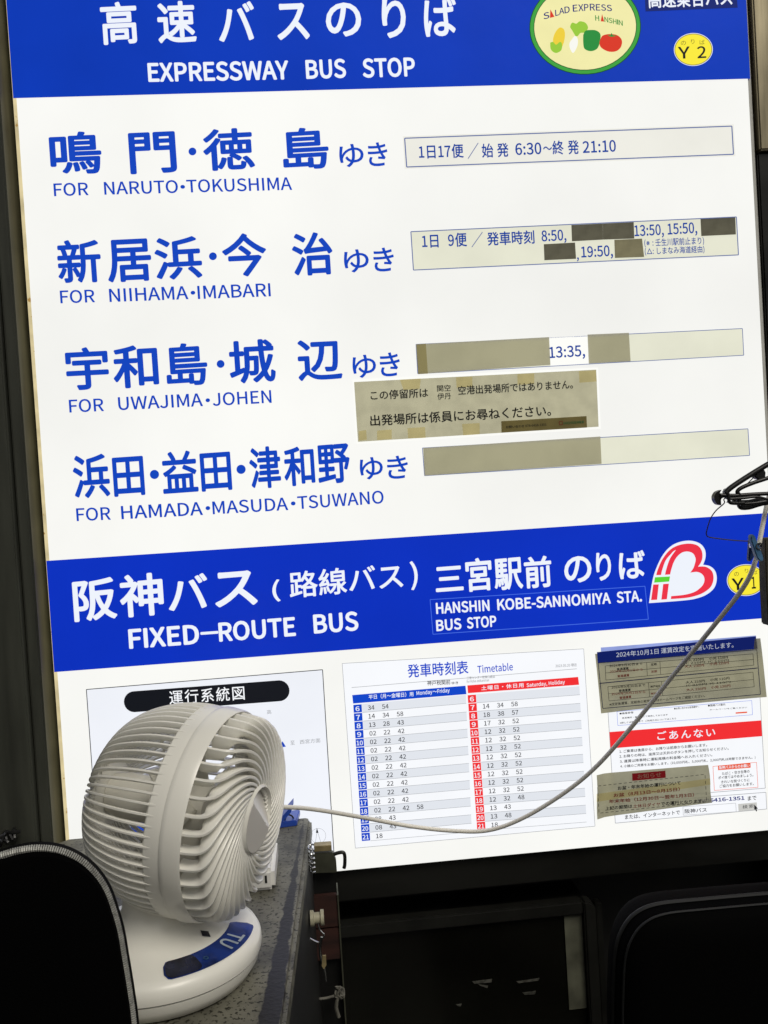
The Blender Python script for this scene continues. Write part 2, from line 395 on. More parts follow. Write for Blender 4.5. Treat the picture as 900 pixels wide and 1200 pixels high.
# face panel: front sheet with rounded right edge
mb = MB(); prof = [(XL, 0)]
for i in range(7):
    a = PI/2*i/6; prof.append((XR-.007+.007*math.sin(a), .007-.007*math.cos(a)))
prof += [(XR, .03), (XL, .03)]
mb.add([(XL+.004, 0, ZB), (XR-.007, 0, ZB), (XR-.007, 0, ZT), (XL+.004, 0, ZT)], [(0, 1, 2, 3)])
P('face_panel', mb, M['white'])
mb = MB(); n = len(prof)-2
mb.add([(x, y, z) for z in (ZB, ZT) for x, y in prof[1:8]+[(XR, .03)]], [(i, i+1, i+9, i+8) for i in range(7)])
P('rounded_edge', mb, M['edge'], smooth=True)
mb = MB(); mb.box(XL, XL+.0040, -.0012, .03, ZB, ZT); P('side_trim', mb, M['side'])
mb = MB(); mb.box(XL+.0041, XR-.0005, .001, .03, ZB-.0006, ZB-.0001); P('lower_lip', mb, M['edge'])
mb = MB(); mb.box(XL+.005, XR-.001, .031, .098, ZB, ZT); P('housing', mb, M['channel'])
o1, o2, o3, o4, o5 = .0006, .0011, .0016, .0021, .0026
def band(name, ys, m):
    (xa, ya), (xb, yb), (xc, yc), (xd, yd) = ys
    z0 = (S(xa, ya).z+S(xb, yb).z)/2; z1 = (S(xc, yc).z+S(xd, yd).z)/2
    mb = MB(); mb.add([(XL+.0042, -o1, z0), (XR-.0045, -o1, z0), (XR-.0045, -o1, z1), (XL+.0042, -o1, z1)], [(0, 1, 2, 3)]); P(name, mb, m)
mb = MB(); z0 = (S(15, 114).z+S(883, 92.3).z+S(450, 106).z)/3
mb.add([(XL+.0005, -o2-.0002, z0), (XR-.0045, -o2-.0002, z0), (XR-.0045, -o2-.0002, ZT), (XL+.0005, -o2-.0002, ZT)], [(0, 1, 2, 3)]); P('header_band', mb, M['bluetop'])
z0 = (S(63.5, 788).z+S(470, 756.2).z+S(897, 724).z)/3; z1 = (S(54, 657.5).z+S(460, 630.3).z+S(897, 601).z)/3
mb = MB(); mb.add([(XL+.0005, -o2-.0002, z0), (XR-.0045, -o2-.0002, z0), (XR-.0045, -o2-.0002, z1), (XL+.0005, -o2-.0002, z1)], [(0, 1, 2, 3)]); P('lower_band', mb, M['blue'])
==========
- **What to do**:
Print the listing above in full, exactly as written. Omit any pictures.

- **Final result**:
The Blender Python script for this scene continues. Write part 2, from line 395 on. More parts follow. Write for Blender 4.5. Treat the picture as 900 pixels wide and 1200 pixels high.
# face panel: front sheet with rounded right edge
mb = MB(); prof = [(XL, 0)]
for i in range(7):
    a = PI/2*i/6; prof.append((XR-.007+.007*math.sin(a), .007-.007*math.cos(a)))
prof += [(XR, .03), (XL, .03)]
mb.add([(XL+.004, 0, ZB), (XR-.007, 0, ZB), (XR-.007, 0, ZT), (XL+.004, 0, ZT)], [(0, 1, 2, 3)])
P('face_panel', mb, M['white'])
mb = MB(); n = len(prof)-2
mb.add([(x, y, z) for z in (ZB, ZT) for x, y in prof[1:8]+[(XR, .03)]], [(i, i+1, i+9, i+8) for i in range(7)])
P('rounded_edge', mb, M['edge'], smooth=True)
mb = MB(); mb.box(XL, XL+.0040, -.0012, .03, ZB, ZT); P('side_trim', mb, M['side'])
mb = MB(); mb.box(XL+.0041, XR-.0005, .001, .03, ZB-.0006, ZB-.0001); P('lower_lip', mb, M['edge'])
mb = MB(); mb.box(XL+.005, XR-.001, .031, .098, ZB, ZT); P('housing', mb, M['channel'])
o1, o2, o3, o4, o5 = .0006, .0011, .0016, .0021, .0026
def band(name, ys, m):
    (xa, ya), (xb, yb), (xc, yc), (xd, yd) = ys
    z0 = (S(xa, ya).z+S(xb, yb).z)/2; z1 = (S(xc, yc).z+S(xd, yd).z)/2
    mb = MB(); mb.add([(XL+.0042, -o1, z0), (XR-.0045, -o1, z0), (XR-.0045, -o1, z1), (XL+.0042, -o1, z1)], [(0, 1, 2, 3)]); P(name, mb, m)
mb = MB(); z0 = (S(15, 114).z+S(883, 92.3).z+S(450, 106).z)/3
mb.add([(XL+.0005, -o2-.0002, z0), (XR-.0045, -o2-.0002, z0), (XR-.0045, -o2-.0002, ZT), (XL+.0005, -o2-.0002, ZT)], [(0, 1, 2, 3)]); P('header_band', mb, M['bluetop'])
z0 = (S(63.5, 788).z+S(470, 756.2).z+S(897, 724).z)/3; z1 = (S(54, 657.5).z+S(460, 630.3).z+S(897, 601).z)/3
mb = MB(); mb.add([(XL+.0005, -o2-.0002, z0), (XR-.0045, -o2-.0002, z0), (XR-.0045, -o2-.0002, z1), (XL+.0005, -o2-.0002, z1)], [(0, 1, 2, 3)]); P('lower_band', mb, M['blue'])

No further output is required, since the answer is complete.